(What you have to do) Search the material and gather each line with "from" in it.
_ _ _ _ _
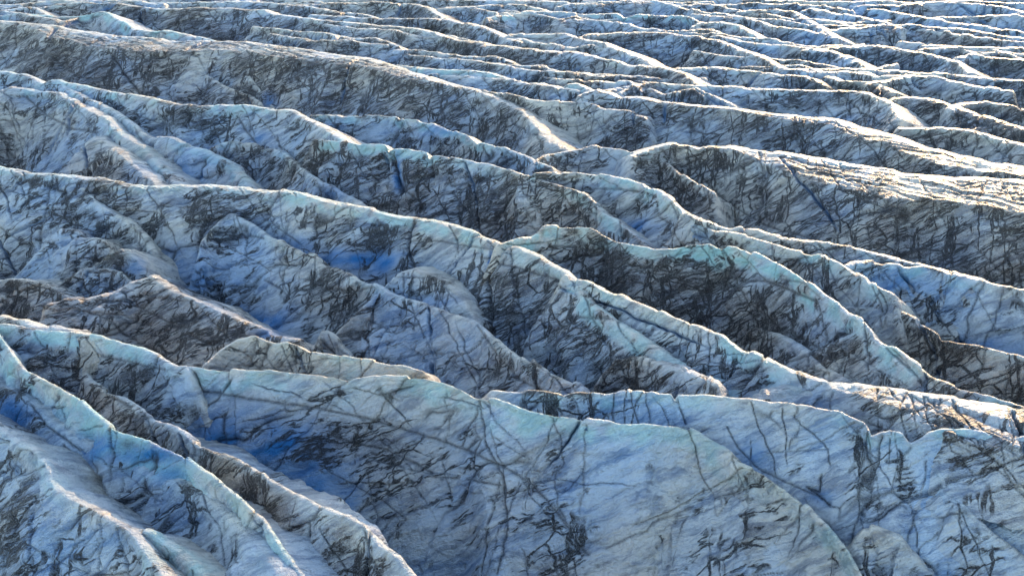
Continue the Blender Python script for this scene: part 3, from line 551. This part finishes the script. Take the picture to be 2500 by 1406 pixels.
fr('R53','blue flat topped ridge above the long sunlit right hand ridge',[1515,224,1527,216,1545,207,1592,203,1690,209,1780,212,1888,216,1960,218,2068,220,2122,227,2151,238,2176,252,2200,290],dirt=.5,brown=.2,rc=.7,cap=1.6)
fr('R52','pair of low turquoise lips behind the bright golden arc',[970,162,984,164,1023,166,1124,173,1160,174,1214,183,1250,196,1261,198,1311,202,1354,212,1370,214,1390,207,1408,205,1430,217,1460,230],z=(-.2,),dirt=.2,rc=.6,cap=2.2,capc=.9,lf=14)
fr('R60','grey hump left of the dark brown rim at upper right',[2120,206,2133,202,2212,187,2284,187,2320,196,2410,212,2470,222],dirt=.55)
fr('R58','small grey step below the straight upper right ridge',[2020,186,2032,187,2050,198,2140,198,2162,216,2180,226],dirt=.55,lf=12)
fr('R57','ridge with black double stripe right of the upper centre',[1590,166,1600,164,1690,166,1751,164,1816,171,1874,176,1902,180,1960,187,1989,191,2014,207],dirt=.6)
fr('R59','straight grey ridge reaching the right edge in the upper part',[1905,170,1924,167,2032,167,2140,169,2284,178,2356,184,2540,199],dirt=.65)
fr('R51','long ridge falling from upper left to the centre with black lower face',[-40,30,60,20,187,7,270,7,360,18,396,22,486,20,562,20,612,25,648,25,680,36,720,41,792,50,890,59,919,65,966,65,1030,74,1074,85,1113,97,1160,104,1232,112,1304,121,1376,126,1448,135,1484,146,1538,158,1610,166,1646,173,1671,180,1700,204],dirt=.62,brown=0.7,rc=1.5,lf=30)
fr('R50','turquoise broken crest at the upper left corner with a rounded dome',[-40,42,7,38,72,34,137,38,187,40,230,34,248,29,266,32,284,47,310,59,331,74,360,74,410,74,443,83,468,86,511,97,540,104],z=(-.5,),dirt=.1,rc=.6,cap=3,capc=.9,lf=14,sm=40)
fr('R62','ridge with sunlit top and black streaked right end, upper centre right',[1415,92,1430,85,1484,81,1538,79,1610,81,1672,88,1744,94,1780,108,1816,124,1852,135,1888,155,1908,168],dirt=.6,brown=.4,rc=1.5)
fr('R61','blue slope with a sharp diagonal edge at upper centre',[1235,90,1250,83,1304,83,1376,83,1430,97,1484,108,1538,130,1574,144,1600,160],dirt=.3)
fr('R63','streaked blue ridge curving down at upper right',[1740,90,1755,88,1816,101,1888,108,1960,117,2032,126,2068,137,2093,148,2122,168],dirt=.5,brown=.1)
fr('R64','black streaked blue ridge right of the curving one',[1960,122,1978,119,2068,115,2140,112,2212,122,2284,135,2338,148,2355,160,2370,178],dirt=.6,brown=.1)
fr('R65','dark ridge touching the right edge under the blue streaked crest',[2340,138,2374,133,2428,139,2540,152],dirt=.55,brown=.3)
fr('R74','faint lip behind the dark ridge at the upper right edge',[2250,122,2266,119,2356,115,2540,120],dirt=.4,brown=.1)
fr('R66','lit ridge from the top centre falling toward the streaked ridge',[760,36,800,40,937,45,1088,47,1142,58,1189,68,1232,90,1260,100],dirt=.6,brown=0.7,rc=1.5)
fr('R67','clean turquoise ridge with square notches near the top centre',[1190,44,1207,40,1261,36,1286,27,1376,29,1412,34,1513,34,1524,43,1556,34,1592,36,1682,40,1710,54],dirt=.4,brown=.0,cap=2.2,capc=.9,rc=.7)
fr('R69','turquoise hump below the top right of centre',[1690,62,1722,54,1762,52,1802,59,1830,76,1859,92,1875,100],dirt=.35,brown=.0,capc=.8)
fr('R70','round blue hump with black streaks at upper right of centre',[1800,30,1816,27,1888,23,1942,31,1978,50,2021,76,2040,90],dirt=.5,brown=.0)
fr('R75','thin blue lip in front of the round streaked hump',[1690,36,1802,40,1852,50,1888,65,1960,74,2010,82],dirt=.4,brown=.0,lf=16)
fr('R71','streaked ridge behind the round hump near the top right',[1960,26,1978,22,2032,29,2104,43,2176,58,2200,66],dirt=.45,brown=.0)
fr('R72','long blue streaked ridge reaching the right edge near the top',[2005,78,2021,72,2104,68,2158,61,2212,59,2284,65,2392,76,2446,86,2540,98],dirt=.5,brown=.0)
fr('R73','slim lit ridge crossing the top right corner',[2120,22,2140,22,2248,40,2320,54,2428,68,2540,84],dirt=.4,brown=.0)
fr('R76','dirty ridge along the top edge left of centre',[470,6,504,4,612,2,720,13,810,25,882,36,920,44],dirt=.6,brown=0.7)
fr('R77','black veined hump at the top edge near the centre',[700,14,800,9,908,5,1016,9,1052,23,1081,43,1100,52],dirt=.65,brown=0.7)
fr('R78','low blue ridge at the top edge right of the veined hump',[1070,22,1110,18,1200,12,1290,14,1330,24,1350,30,1400,32],dirt=.4,brown=0)
fr('R79','pale ridge at the top edge above the square notched one',[1360,14,1400,10,1470,10,1540,1,1600,2,1680,22,1760,34,1820,44],dirt=.35,brown=0)
fr('R80','streaked blue ridge at the top edge right of centre',[1640,12,1760,10,1850,8,1950,10,2010,14,2080,24],dirt=.45,brown=0)
fr('R81','pale smooth ridge in the top right corner',[2090,14,2180,14,2280,4,2350,8,2420,12,2490,26,2540,34],dirt=.3,brown=0)
fr('R82','pale lip below the smooth ridge in the top right corner',[2280,44,2330,40,2400,40,2460,36,2540,44],dirt=.3,brown=0)
fr('R83','veined low ridge in the top left corner',[-40,10,30,12,100,2,170,-4,260,-4,340,4,400,10],dirt=.5,brown=0)

# low ribs between the far ridges
rnd = random.Random(5)
for i in range(26):
    y0 = 6 + 190 * (i / 26) ** 1.25; x0 = rnd.uniform(-100, 2300) if i % 2 else rnd.uniform(600, 2300); ln = rnd.uniform(220, 520) * (.6 + y0 / 200)
    pts = []
    for q in range(7):
        pts += [x0 + ln * q / 6, y0 + ln * q / 6 * rnd.uniform(.06, .14) + rnd.uniform(-3, 3)]
    fr('rib', 'low streaked ice rib among the far ridges in the upper part of the glacier', pts, z=(-.8, 0, -.8), dirt=.45, lf=12, lb=8, rc=.6, name='ice_rib', category='ice rib')
for i in (2, 3):
    y0 = -30 + 9 * i
    for x0 in (-200, 700, 1600):
        pts = []
        for q in range(14): pts += [x0 + 80 * q, y0 + 5 * q / 6 + rnd.uniform(-3, 3)]
        fr('edge', 'pale low ice ridge along the top edge of the view', pts, dirt=.4, lf=20)
# ------------------------------------------------------------------ setting: the glacier below and beyond the ridges
def surface():
    xs = np.linspace(-420, 420, 420); ys = np.linspace(25, 900, 440)
    X, Y = np.meshgrid(xs, ys, indexing='ij')
    p = np.stack([X * .55 / 22 + Y * .75 / 22, (Y * .55 - X * .35) / 90, np.zeros_like(X)], -1)
    far = sstep(355, 400, Y)
    Z = -25 + far * 13 + (1 - 2 * np.abs(perlin(p + 3.3))) * (1.5 + 6 * far) + .8 * fbm(np.stack([X, Y, 0 * X], -1) / 7, 3)
    P = np.stack([X, Y, Z], -1)
    o = grid_mesh('glacier_surface', P, dict(depth=0 * X, crack=0 * X, dirt=0 * X + .45, cap=0 * X, blue=0 * X + .1, brown=0 * X))
    o['kind'] = 'structure'
surface()

# ------------------------------------------------------------------ light
SUN_AZ, SUN_EL = R(24), R(15)                    # azimuth to the right of the view direction
wd = bpy.data.worlds.new("World"); scn.world = wd; wd.use_nodes = True
nt = wd.node_tree; bg = nt.nodes['Background']; sky = nt.nodes.new('ShaderNodeTexSky'); sky.sky_type = 'NISHITA'
sky.sun_disc = False; sky.sun_elevation = SUN_EL; sky.sun_rotation = SUN_AZ
sky.air_density = 1.0; sky.dust_density = .8; sky.ozone_density = 1.0
nt.links.new(sky.outputs[0], bg.inputs[0]); bg.inputs[1].default_value = .15
sl = bpy.data.lights.new('sun', 'SUN'); sl.energy = 1.45; sl.angle = R(.5); sl.color = (1, .66, .35)
so = bpy.data.objects.new('sun', sl); COL.objects.link(so)
sd = Vector((math.sin(SUN_AZ) * math.cos(SUN_EL), math.cos(SUN_AZ) * math.cos(SUN_EL), math.sin(SUN_EL)))
so.rotation_euler = sd.to_track_quat('Z', 'Y').to_euler(); so.location = sd * 300
vs = scn.view_settings; vs.view_transform = 'Standard'; vs.look = 'None'; vs.exposure = 1.72; vs.gamma = 1; vs.use_curve_mapping = False
scn.cycles.use_denoising = True; scn.cycles.max_bounces = 3; scn.cycles.diffuse_bounces = 1; scn.cycles.transmission_bounces = 2
scn.cycles.use_adaptive_sampling = True; scn.cycles.adaptive_threshold = .025; scn.cycles.caustics_reflective = False; scn.cycles.caustics_refractive = False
_ _ _ _ _
(Exercise result)
Continue the Blender Python script for this scene: part 3, from line 551. This part finishes the script. Take the picture to be 2500 by 1406 pixels.
fr('R51','long ridge falling from upper left to the centre with black lower face',[-40,30,60,20,187,7,270,7,360,18,396,22,486,20,562,20,612,25,648,25,680,36,720,41,792,50,890,59,919,65,966,65,1030,74,1074,85,1113,97,1160,104,1232,112,1304,121,1376,126,1448,135,1484,146,1538,158,1610,166,1646,173,1671,180,1700,204],dirt=.62,brown=0.7,rc=1.5,lf=30)
fr('R66','lit ridge from the top centre falling toward the streaked ridge',[760,36,800,40,937,45,1088,47,1142,58,1189,68,1232,90,1260,100],dirt=.6,brown=0.7,rc=1.5)